The attack raised fears that security forces had attempted the kind of summary execution that was common in the fight against Kurdish rebels in the early 1990s. It sparked days of rioting by Kurdish rebel sympathizers that left four people dead.
The government has promised a thorough investigation and no cover-up, and parliament this week voted to set up its own committee to look into the attack.
A brief statement issued after the security meeting said "all necessary measures" were being taken to solve people's problems, but stressed "no tolerance should be shown primarily toward separatism and every kind of illegal actions."
The Kurdistan Workers Party has been fighting the military for autonomy for Kurds in southeastern Turkey since 1984, and some 37,000 people have died.
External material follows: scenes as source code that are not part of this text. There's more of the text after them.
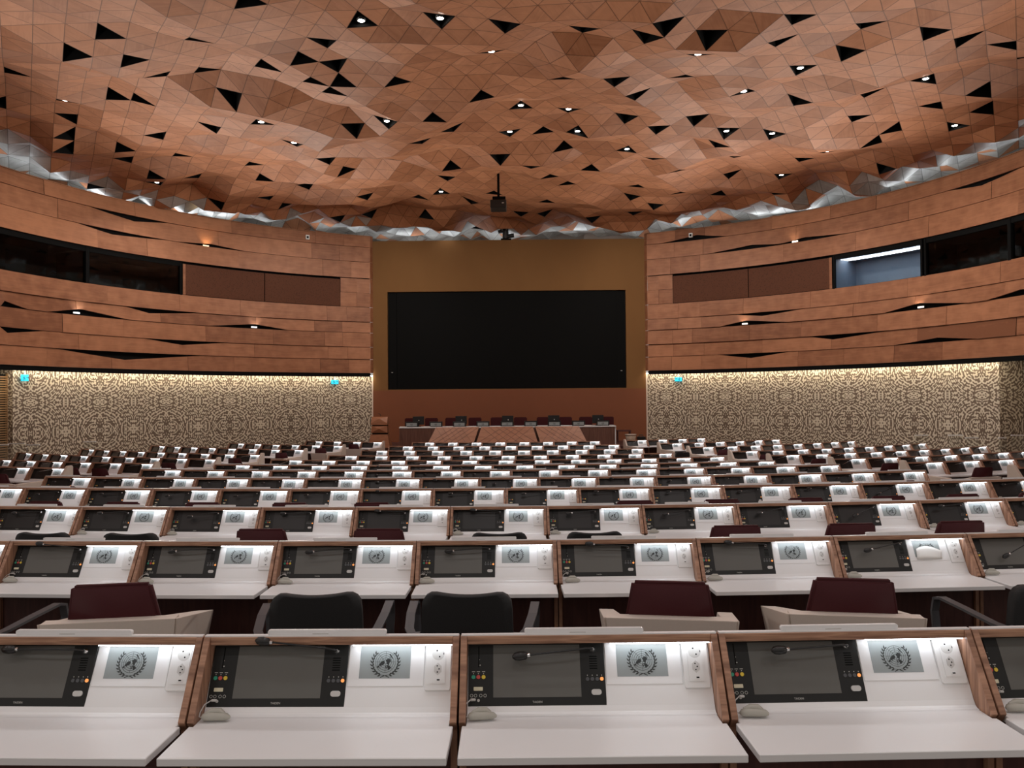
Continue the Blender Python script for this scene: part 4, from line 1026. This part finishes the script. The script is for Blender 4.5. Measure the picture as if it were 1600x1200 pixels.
# lectern
lx = (593.5 - 814) * sc
o = thing('lectern', 'angular faceted wooden lectern left of the podium table', 'lectern', (lx, TY, ZS - .0))
def frus(x0, x1, z0, w0, w1, z1, d0, d1, m): m.add([(-w0, -d0, z0), (w0, -d0, z0), (w0, d0, z0), (-w0, d0, z0), (-w1, -d1, z1), (w1, -d1, z1), (w1, d1, z1), (-w1, d1, z1)], [(0, 3, 2, 1), (4, 5, 6, 7), (0, 1, 5, 4), (1, 2, 6, 5), (2, 3, 7, 6), (3, 0, 4, 7)])
m = MB(); frus(0, 0, 0, .42, .32, .50, .34, .26, m); m.build('base', 'cedar', o)
m = MB(); frus(0, 0, .53, .27, .27, .56, .2, .2, m); frus(0, 0, .50, .27, .27, .53, .2, .2, m); m.build('recess', 'matte', o)
m = MB(); m.add([(-.31, -.24, .56), (.31, -.24, .56), (.31, .24, .56), (-.31, .24, .56), (-.29, -.22, .82), (.29, -.22, .82), (.29, .22, .82), (-.29, .22, .82), (0, -.30, .72)],
      [(0, 3, 2, 1), (4, 5, 6, 7), (0, 1, 8), (1, 5, 8), (5, 4, 8), (4, 0, 8), (1, 2, 6, 5), (2, 3, 7, 6), (3, 0, 4, 7)]); m.build('middle_block', 'cedar', o)
m = MB(); frus(0, 0, .82, .27, .27, .86, .2, .2, m); m.build('recess', 'matte', o)
m = MB(); m.add([(-.31, -.25, .86), (.31, -.25, .86), (.31, .25, .86), (-.31, .25, .86), (-.31, -.25, .93), (.31, -.25, .93), (.31, .25, .93), (-.31, .25, .93), (-.30, -.10, 1.17), (.30, -.10, 1.17), (.30, .25, 1.05), (-.30, .25, 1.05), (0, -.24, 1.10)],
      [(0, 3, 2, 1), (0, 1, 5, 4), (1, 2, 6, 5), (2, 3, 7, 6), (3, 0, 4, 7), (4, 5, 12), (5, 9, 12), (9, 8, 12), (8, 4, 12), (5, 6, 10, 9), (6, 7, 11, 10), (7, 4, 8, 11), (8, 9, 10, 11)]); m.build('reading_top', 'cedar', o)
MB().tube([(.0, .0, 1.10), (.02, -.02, 1.25), (-.06, -.08, 1.30)], .008, 6).build('microphone', 'black', o)
# things right of the table
o = thing('side_table', 'small dark side table between the podium table and the wicker basket', 'table', ((974 - 814) * sc * 1.07, TY + 2.2, ZS))
MB().box(-.28, .28, -.2, .2, .44, .50).build('tabletop', 'darkwood', o)
for x in (-.25, .25):
    for y in (-.17, .17): MB().box(x - .02, x + .02, y - .02, y + .02, 0, .44).build('leg', 'darkwood', o)
o = thing('wicker_basket', 'beige wicker basket standing right of the podium table', 'basket', ((984.5 - 814) * sc * 1.01, TY + .3, ZS))
MB().lathe([(.13, 0), (.15, .0), (.21, .40), (.19, .40), (.12, .03)], n=16).build('body', 'wicker', o)
MB().lathe([(.195, .385), (.222, .38), (.222, .415), (.195, .42)], n=16).build('rim', 'beige', o)
o = thing('camera_case', 'black equipment case behind the wicker basket by the stage wall', 'case', ((998 - 814) * sc * 1.04, TY + .75, ZS)); 
MB().box(-.16, .16, -.14, .14, 0, .30).build('body', 'black', o, bevel=.02); MB().tube([(-.08, 0, .30), (-.06, 0, .36), (.06, 0, .36), (.08, 0, .30)], .014, 8).build('handle', 'black', o)
# low glass screens with bright rails at the outer edges
def rail(px0, px1, py, dist, n, lab):
    a, b = ray(px0, py), ray(px1, py); A = Vector((a.x / a.y * dist, dist, EYE + a.z / a.y * dist)); B = Vector((b.x / b.y * dist, dist, EYE + b.z / b.y * dist))
    o = thing('glass_screen', lab, 'glass screen', (A.x, A.y, ZF), 0, 'low glass screens by the walls')
    l = B.x - A.x; h = A.z - ZF
    MB().box(0, l, -.006, .006, 0, h).build('pane', 'clear', o); MB().box(0, l, -.03, .03, h, h + .03).build('rail', 'socket', o)
for n, (x0, x1, y, dd) in enumerate(((-30, 13, 696, 21.4), (13, 39, 694, 22.2), (42, 62, 696, 21.8), (131, 150, 691, 24.4))): rail(x0, x1, y, dd, n, 'low clear glass screen with bright rail by the left wall, %s from the left' % ORD[n])
for n, (x0, x1, y, dd) in enumerate(((1430, 1450, 681, 25.2), (1482, 1504, 681, 24.5), (1508, 1528, 685, 23.6), (1560, 1572, 685, 22.8), (1580, 1612, 681, 22.2))): rail(x0, x1, y, dd, n, 'low clear glass screen with bright rail by the right wall, %s from the left' % ORD[n])
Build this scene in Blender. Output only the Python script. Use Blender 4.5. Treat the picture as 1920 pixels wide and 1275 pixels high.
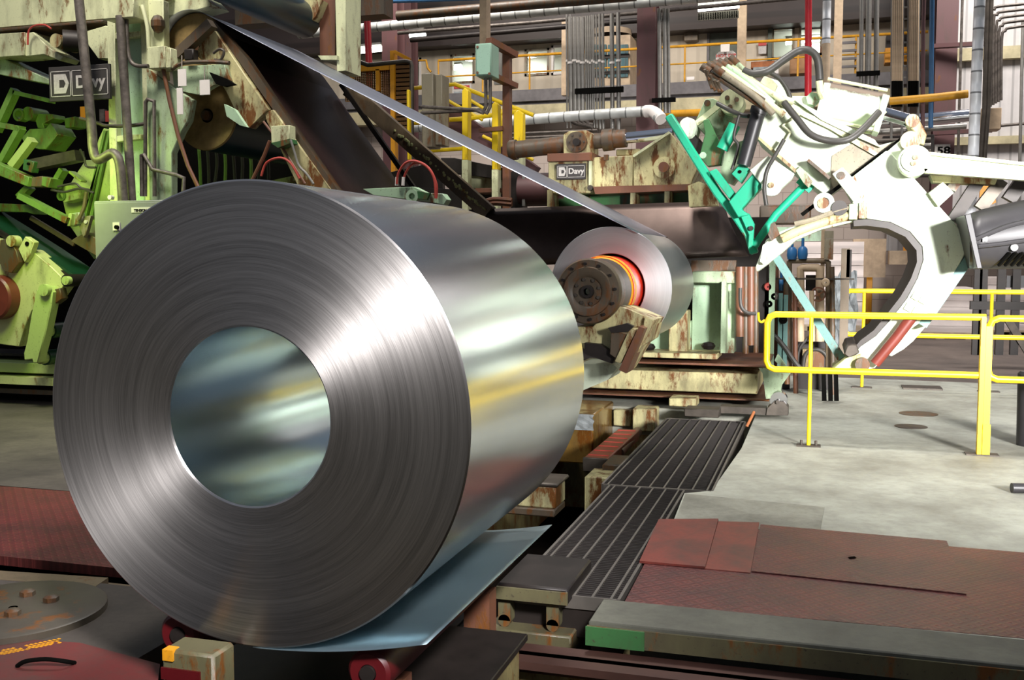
import bpy, bmesh, math, random
from mathutils import Vector, Matrix
random.seed(7)
for o in list(bpy.data.objects): bpy.data.objects.remove(o)
S = bpy.context.scene
COL = S.collection
PI = math.pi

# ---------------------------------------------------------------- camera
CAMH, YAW, PITCH, FPX = 1.6, .29215, .07825, 1928.1
cam = bpy.data.cameras.new('camera'); cam.sensor_width = 36; cam.lens = FPX*36/1920; cam.clip_end = 200
camo = bpy.data.objects.new('camera', cam); COL.objects.link(camo)
camo.location = (0, 0, CAMH); camo.rotation_euler = (PI/2-PITCH, 0, YAW)
S.camera = camo

# ---------------------------------------------------------------- light and exposure
def hexc(h):
    h = h.lstrip('#'); c = [int(h[i:i+2], 16)/255 for i in (0, 2, 4)]
    return tuple(x/12.92 if x <= .04045 else ((x+.055)/1.055)**2.4 for x in c)+(1,)
S.view_settings.view_transform = 'Standard'; S.view_settings.look = 'None'
S.view_settings.gamma = 1; S.view_settings.use_curve_mapping = False
S.view_settings.exposure = 0.0
w = bpy.data.worlds.new('hall_daylight'); S.world = w; w.use_nodes = True
nt = w.node_tree; bg = nt.nodes['Background']
tc = nt.nodes.new('ShaderNodeTexCoord'); sx = nt.nodes.new('ShaderNodeSeparateXYZ'); rp = nt.nodes.new('ShaderNodeValToRGB')
nt.links.new(tc.outputs['Generated'], sx.inputs[0]); nt.links.new(sx.outputs['Z'], rp.inputs[0]); nt.links.new(rp.outputs[0], bg.inputs[0])
rp.color_ramp.elements[0].position = .0; rp.color_ramp.elements[0].color = (.40, .39, .36, 1)
rp.color_ramp.elements[1].position = .55; rp.color_ramp.elements[1].color = (1.0, 1.15, 1.42, 1)
bg.inputs[1].default_value = .20
def area(name, loc, target, sx_, sy_, power, col=(1, 1, 1), spread=180):
    l = bpy.data.lights.new(name, 'AREA'); l.shape = 'RECTANGLE'; l.size = sx_; l.size_y = sy_; l.energy = power; l.color = col
    l.spread = math.radians(spread)
    o = bpy.data.objects.new(name, l); COL.objects.link(o); o.location = loc
    o.rotation_euler = (Vector(target)-Vector(loc)).to_track_quat('-Z', 'Y').to_euler()
    return o
# daylight through the big door on the right, high bay lamps above, green-tinted mercury lamp under the left machine
area('door_daylight', (5.2, -.5, 2.9), (1.35, 9.2, 1.35), 1.6, 1.2, 265, (1, .99, .97), 36)
area('high_bay_lamp', (2.6, -1.8, 5.6), (-1.5, 3.5, 1.55), 1.0, 1.0, 84, (1, .99, .99), 27)
area('high_bay_lamp', (-1.5, 8.2, 9.0), (-1.0, 8.8, 0), 1.5, 1.5, 400, (1, .96, .9), 130)
area('high_bay_lamp', (-6.0, 5.5, 8.5), (-6.5, 9.5, 2.5), 1.5, 1.5, 140, (1, .95, .85), 90)
area('high_bay_lamp', (-8, 18, 11), (-8, 24, 4), 3, 3, 1000, (1, .93, .85))
area('high_bay_lamp', (4, 18, 11), (4, 24, 4), 3, 3, 1300, (1, .95, .9))
area('mercury_lamp', (-7.2, 7.7, 2.7), (-7.8, 9.0, .9), .8, .5, 38, (.72, 1, .2))
for x in (-9.0, -4.5, .5, 4.5):
    area('office_ceiling_light', (x, 28.8, 7.35), (x, 29.1, 5), 2.0, .5, 110, (1, .98, .92))

# ---------------------------------------------------------------- image point -> place (a ray meets a plane at real distance)
_fw = Vector((-math.sin(YAW)*math.cos(PITCH), math.cos(YAW)*math.cos(PITCH), -math.sin(PITCH)))
_rt = Vector((math.cos(YAW), math.sin(YAW), 0)); _up = _rt.cross(_fw)
def ray(x, y): return _fw*FPX+_rt*(x-960)+_up*(637.5-y)
def W(x, y, Y):
    d = ray(x, y); return Vector((0, 0, CAMH))+d*(Y/d.y)
def FL(x, y, z=0):
    d = ray(x, y); return Vector((0, 0, CAMH))+d*((z-CAMH)/d.z)
def mpp(x, Y): return (W(x+1, 480, Y)-W(x, 480, Y)).length      # metres per pixel sideways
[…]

The group is considered a terrorist organization by Turkey, the United States and the European Union.
The book store attacked Nov. 9 is owned by Seferi Yilmaz, a former guerrilla who served 14 years in prison for participating in the group's first armed attack in August 1984.
After the Nov. 9 attack, Yilmaz and bystanders chased the suspected attacker to a car and captured him and two paramilitary police officers standing nearby.
Inside the car, allegedly owned by the paramilitary police, there were reportedly hand grenades similar to the one used in the attack, guns, plans of the shop and a list indicating which Kurdish clans were pro-state and which were not.
In violence Friday, suspected Kurdish guerrillas fired two rockets at a police station and the house of a local police chief in the southeastern town of Idil in Sirnak province, bordering Iraq, causing damage to the building but no injuries, the Anatolia news agency reported.